======== SUPPLIED INFORMATION ========

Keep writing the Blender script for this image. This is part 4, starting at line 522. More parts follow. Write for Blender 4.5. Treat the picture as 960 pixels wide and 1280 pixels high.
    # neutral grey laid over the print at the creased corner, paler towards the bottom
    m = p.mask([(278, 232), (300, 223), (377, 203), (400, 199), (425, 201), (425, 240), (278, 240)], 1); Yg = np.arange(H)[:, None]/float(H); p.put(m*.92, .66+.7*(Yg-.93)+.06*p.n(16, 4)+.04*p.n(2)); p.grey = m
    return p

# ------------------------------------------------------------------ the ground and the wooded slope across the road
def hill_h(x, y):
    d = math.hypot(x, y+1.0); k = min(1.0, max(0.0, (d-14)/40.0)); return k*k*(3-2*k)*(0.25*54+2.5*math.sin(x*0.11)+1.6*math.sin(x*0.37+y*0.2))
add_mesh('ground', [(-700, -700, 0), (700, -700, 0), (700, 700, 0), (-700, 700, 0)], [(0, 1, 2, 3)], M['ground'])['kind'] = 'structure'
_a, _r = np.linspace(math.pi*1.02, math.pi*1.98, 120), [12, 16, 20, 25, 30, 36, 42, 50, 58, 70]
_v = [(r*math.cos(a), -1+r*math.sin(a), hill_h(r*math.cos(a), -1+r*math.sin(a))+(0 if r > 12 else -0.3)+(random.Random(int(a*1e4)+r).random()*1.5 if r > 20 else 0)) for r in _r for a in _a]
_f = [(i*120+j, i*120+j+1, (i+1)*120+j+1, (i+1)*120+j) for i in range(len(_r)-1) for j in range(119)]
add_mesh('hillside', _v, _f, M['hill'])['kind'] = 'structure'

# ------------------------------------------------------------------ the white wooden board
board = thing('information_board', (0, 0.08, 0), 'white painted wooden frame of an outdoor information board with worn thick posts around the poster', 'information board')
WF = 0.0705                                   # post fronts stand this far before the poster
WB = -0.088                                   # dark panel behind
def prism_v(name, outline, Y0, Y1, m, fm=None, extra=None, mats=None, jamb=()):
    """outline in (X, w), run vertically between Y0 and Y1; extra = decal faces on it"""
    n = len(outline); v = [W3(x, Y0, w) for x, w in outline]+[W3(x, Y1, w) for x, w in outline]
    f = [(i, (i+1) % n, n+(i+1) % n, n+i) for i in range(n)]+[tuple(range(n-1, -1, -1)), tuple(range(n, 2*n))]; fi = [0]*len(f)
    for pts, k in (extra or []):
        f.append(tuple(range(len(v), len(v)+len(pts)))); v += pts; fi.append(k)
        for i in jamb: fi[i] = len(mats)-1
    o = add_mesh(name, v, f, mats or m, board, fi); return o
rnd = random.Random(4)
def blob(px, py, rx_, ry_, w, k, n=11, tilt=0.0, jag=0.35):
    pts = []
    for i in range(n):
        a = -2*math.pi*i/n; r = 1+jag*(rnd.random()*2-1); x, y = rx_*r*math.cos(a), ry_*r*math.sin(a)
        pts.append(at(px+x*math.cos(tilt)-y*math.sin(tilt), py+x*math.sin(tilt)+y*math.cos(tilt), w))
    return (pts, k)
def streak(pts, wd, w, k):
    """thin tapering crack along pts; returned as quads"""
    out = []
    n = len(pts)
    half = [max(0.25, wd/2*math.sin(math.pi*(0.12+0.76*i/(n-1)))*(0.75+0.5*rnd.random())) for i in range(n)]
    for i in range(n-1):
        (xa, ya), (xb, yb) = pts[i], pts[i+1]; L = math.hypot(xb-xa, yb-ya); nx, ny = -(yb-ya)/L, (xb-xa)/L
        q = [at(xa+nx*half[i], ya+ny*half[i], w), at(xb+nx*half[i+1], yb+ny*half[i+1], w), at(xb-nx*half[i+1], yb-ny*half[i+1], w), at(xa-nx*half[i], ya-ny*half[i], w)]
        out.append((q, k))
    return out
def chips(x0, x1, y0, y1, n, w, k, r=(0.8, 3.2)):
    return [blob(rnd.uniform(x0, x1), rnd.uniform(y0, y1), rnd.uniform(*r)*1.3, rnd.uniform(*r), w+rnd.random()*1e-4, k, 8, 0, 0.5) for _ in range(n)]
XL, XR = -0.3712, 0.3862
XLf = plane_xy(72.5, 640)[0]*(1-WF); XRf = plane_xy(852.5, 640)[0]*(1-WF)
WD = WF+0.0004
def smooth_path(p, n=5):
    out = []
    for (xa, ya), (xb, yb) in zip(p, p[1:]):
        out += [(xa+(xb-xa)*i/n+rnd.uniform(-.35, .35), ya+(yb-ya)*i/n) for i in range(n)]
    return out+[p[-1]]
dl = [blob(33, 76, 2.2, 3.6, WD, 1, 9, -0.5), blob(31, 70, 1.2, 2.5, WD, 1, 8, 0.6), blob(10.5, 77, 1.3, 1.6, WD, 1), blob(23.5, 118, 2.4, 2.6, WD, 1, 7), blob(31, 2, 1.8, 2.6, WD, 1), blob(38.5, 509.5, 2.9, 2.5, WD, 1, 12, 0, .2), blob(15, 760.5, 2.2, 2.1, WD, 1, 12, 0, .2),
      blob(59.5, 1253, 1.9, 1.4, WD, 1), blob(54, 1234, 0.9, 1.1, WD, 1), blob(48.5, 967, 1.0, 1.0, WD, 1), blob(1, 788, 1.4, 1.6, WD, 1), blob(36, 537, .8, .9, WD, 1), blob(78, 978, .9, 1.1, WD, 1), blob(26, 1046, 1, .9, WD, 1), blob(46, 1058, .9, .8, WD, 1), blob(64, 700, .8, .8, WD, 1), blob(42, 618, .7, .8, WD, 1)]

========

▶ _DO THIS_
Reproduce the complete set of lines precisely as supplied.

▶ _WRITTEN RESPONSE_
Keep writing the Blender script for this image. This is part 4, starting at line 522. More parts follow. Write for Blender 4.5. Treat the picture as 960 pixels wide and 1280 pixels high.
    # neutral grey laid over the print at the creased corner, paler towards the bottom
    m = p.mask([(278, 232), (300, 223), (377, 203), (400, 199), (425, 201), (425, 240), (278, 240)], 1); Yg = np.arange(H)[:, None]/float(H); p.put(m*.92, .66+.7*(Yg-.93)+.06*p.n(16, 4)+.04*p.n(2)); p.grey = m
    return p

# ------------------------------------------------------------------ the ground and the wooded slope across the road
def hill_h(x, y):
    d = math.hypot(x, y+1.0); k = min(1.0, max(0.0, (d-14)/40.0)); return k*k*(3-2*k)*(0.25*54+2.5*math.sin(x*0.11)+1.6*math.sin(x*0.37+y*0.2))
add_mesh('ground', [(-700, -700, 0), (700, -700, 0), (700, 700, 0), (-700, 700, 0)], [(0, 1, 2, 3)], M['ground'])['kind'] = 'structure'
_a, _r = np.linspace(math.pi*1.02, math.pi*1.98, 120), [12, 16, 20, 25, 30, 36, 42, 50, 58, 70]
_v = [(r*math.cos(a), -1+r*math.sin(a), hill_h(r*math.cos(a), -1+r*math.sin(a))+(0 if r > 12 else -0.3)+(random.Random(int(a*1e4)+r).random()*1.5 if r > 20 else 0)) for r in _r for a in _a]
_f = [(i*120+j, i*120+j+1, (i+1)*120+j+1, (i+1)*120+j) for i in range(len(_r)-1) for j in range(119)]
add_mesh('hillside', _v, _f, M['hill'])['kind'] = 'structure'

# ------------------------------------------------------------------ the white wooden board
board = thing('information_board', (0, 0.08, 0), 'white painted wooden frame of an outdoor information board with worn thick posts around the poster', 'information board')
WF = 0.0705                                   # post fronts stand this far before the poster
WB = -0.088                                   # dark panel behind
def prism_v(name, outline, Y0, Y1, m, fm=None, extra=None, mats=None, jamb=()):
    """outline in (X, w), run vertically between Y0 and Y1; extra = decal faces on it"""
    n = len(outline); v = [W3(x, Y0, w) for x, w in outline]+[W3(x, Y1, w) for x, w in outline]
    f = [(i, (i+1) % n, n+(i+1) % n, n+i) for i in range(n)]+[tuple(range(n-1, -1, -1)), tuple(range(n, 2*n))]; fi = [0]*len(f)
    for pts, k in (extra or []):
        f.append(tuple(range(len(v), len(v)+len(pts)))); v += pts; fi.append(k)
        for i in jamb: fi[i] = len(mats)-1
    o = add_mesh(name, v, f, mats or m, board, fi); return o
rnd = random.Random(4)
def blob(px, py, rx_, ry_, w, k, n=11, tilt=0.0, jag=0.35):
    pts = []
    for i in range(n):
        a = -2*math.pi*i/n; r = 1+jag*(rnd.random()*2-1); x, y = rx_*r*math.cos(a), ry_*r*math.sin(a)
        pts.append(at(px+x*math.cos(tilt)-y*math.sin(tilt), py+x*math.sin(tilt)+y*math.cos(tilt), w))
    return (pts, k)
def streak(pts, wd, w, k):
    """thin tapering crack along pts; returned as quads"""
    out = []
    n = len(pts)
    half = [max(0.25, wd/2*math.sin(math.pi*(0.12+0.76*i/(n-1)))*(0.75+0.5*rnd.random())) for i in range(n)]
    for i in range(n-1):
        (xa, ya), (xb, yb) = pts[i], pts[i+1]; L = math.hypot(xb-xa, yb-ya); nx, ny = -(yb-ya)/L, (xb-xa)/L
        q = [at(xa+nx*half[i], ya+ny*half[i], w), at(xb+nx*half[i+1], yb+ny*half[i+1], w), at(xb-nx*half[i+1], yb-ny*half[i+1], w), at(xa-nx*half[i], ya-ny*half[i], w)]
        out.append((q, k))
    return out
def chips(x0, x1, y0, y1, n, w, k, r=(0.8, 3.2)):
    return [blob(rnd.uniform(x0, x1), rnd.uniform(y0, y1), rnd.uniform(*r)*1.3, rnd.uniform(*r), w+rnd.random()*1e-4, k, 8, 0, 0.5) for _ in range(n)]
XL, XR = -0.3712, 0.3862
XLf = plane_xy(72.5, 640)[0]*(1-WF); XRf = plane_xy(852.5, 640)[0]*(1-WF)
WD = WF+0.0004
def smooth_path(p, n=5):
    out = []
    for (xa, ya), (xb, yb) in zip(p, p[1:]):
        out += [(xa+(xb-xa)*i/n+rnd.uniform(-.35, .35), ya+(yb-ya)*i/n) for i in range(n)]
    return out+[p[-1]]
dl = [blob(33, 76, 2.2, 3.6, WD, 1, 9, -0.5), blob(31, 70, 1.2, 2.5, WD, 1, 8, 0.6), blob(10.5, 77, 1.3, 1.6, WD, 1), blob(23.5, 118, 2.4, 2.6, WD, 1, 7), blob(31, 2, 1.8, 2.6, WD, 1), blob(38.5, 509.5, 2.9, 2.5, WD, 1, 12, 0, .2), blob(15, 760.5, 2.2, 2.1, WD, 1, 12, 0, .2),
      blob(59.5, 1253, 1.9, 1.4, WD, 1), blob(54, 1234, 0.9, 1.1, WD, 1), blob(48.5, 967, 1.0, 1.0, WD, 1), blob(1, 788, 1.4, 1.6, WD, 1), blob(36, 537, .8, .9, WD, 1), blob(78, 978, .9, 1.1, WD, 1), blob(26, 1046, 1, .9, WD, 1), blob(46, 1058, .9, .8, WD, 1), blob(64, 700, .8, .8, WD, 1), blob(42, 618, .7, .8, WD, 1)]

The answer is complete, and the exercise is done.